I think another part of The Walking Dead's success, beyond the popular franchise, was that you were playing as original, relatable characters and responding to situations that were designed from a somewhat realistic perspective (ignoring the zombie aspect). I don't think that Telltale replicating the gameplay of The Walking Dead would work as easily when Telltale is working with characters that are already established in a franchise that are dark, adult representations of fable/fairy tale characters which are less relatable to players than the characters of The Walking Dead. Furthermore, since it was stated that Fables will be canon to the series' lore, Telltale will not have as much freedom to deviate with the different choices characters will make in order to tell their story.

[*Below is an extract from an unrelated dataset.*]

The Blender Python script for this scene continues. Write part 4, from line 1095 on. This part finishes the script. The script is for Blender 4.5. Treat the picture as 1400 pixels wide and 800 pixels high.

Furthermore, I also feel that this will deviate Telltale from their plans to release games quicker or even simultaneously. By choosing to adopt The Walking Dead format for their future episodic games, Telltale will spend longer amounts of time for each episode, which will likely be a bad move considering that Telltale is also moving more towards larger fan bases that will lack patience or understanding during the wait for episodes compared to monthly episodes.

The Walking Dead worked so well not because of the story, or because the puzzles were "easy, but not too easy" for casual gamers. It worked because the gameplay gimmick was a great match with The Walking Dead as a franchise, since The Walking Dead is all about the choices people make. I don't think the gameplay format should be shoehorned by Telltale into future drama/suspense games simply by virtue of having been a success in The Walking Dead, and to think that we could have possibly had Fables by now is somewhat disheartening not as a partial fan of Fables, but as a fan of Telltale for several years.

I think it's odd to see why Telltale ponders why their Wallace and Gromit point and click sold poorly despite being great, or why The Walking Dead beat out Jurassic Park by a landslide despite both focusing on story over gameplay. I think that if Telltale ever wants to make a huge impact on the masses, then they need to incorporate the good parts of adventure gameplay that work with the license they work with, and add some changes to "spice up" the adventure gameplay while also removing the parts of adventure gameplay that don't work with that license. Adventure games (as of now in my opinion) should not be a virtue of being hard/complex or easy/simple, but rather focus on how fun gamers can have regardless of difficulty.

What separates "cinematic" games from big companies and cinematic games from Telltale is that even though big companies remove gameplay, they still offer you control and freedom to do what you want and allow you to explore the universe of the game at your own discretion. With Telltale's earlier cinematic games such as Back to the Future and Jurassic Park, Telltale limited your freedoms entirely outside of minor variations from conversation choices or the likes. Even though story is important and can establish games, as clearly seen with the Walking Dead, Telltale needs to learn to separately prioritize gameplay and story instead of offering story as the main gameplay feature.

The Walking Dead, as I said earlier, shares much with Jurassic Park in that both focus on story. However, Jurassic Park was disliked by many because the "director's chair" gameplay gimmick barely fit Jurassic Park, only by virtue of Jurassic Park being a movie. I remember having a scene in Episode 3 of Jurassic Park where the player had two separate characters with their own motives arguing with each other, and the player was forced to come up with rebuttals for both, essentially having the player argue with themselves in game. However, The Walking Dead beat Jurassic Park massively because, as I said earlier, the "choice" gimmick actually worked with the franchise, and Telltale executed it in a stellar way minus lack of puzzles or depth. In Walking Dead, you weren't arguing with yourself; you weren't performing trivially pointless QTEs for the entire game. You were affecting the story, because your actions mattered, which was important for the Walking Dead; not because the Walking Dead was a drama entirely, but because the gameplay benefitted the Walking Dead in particular.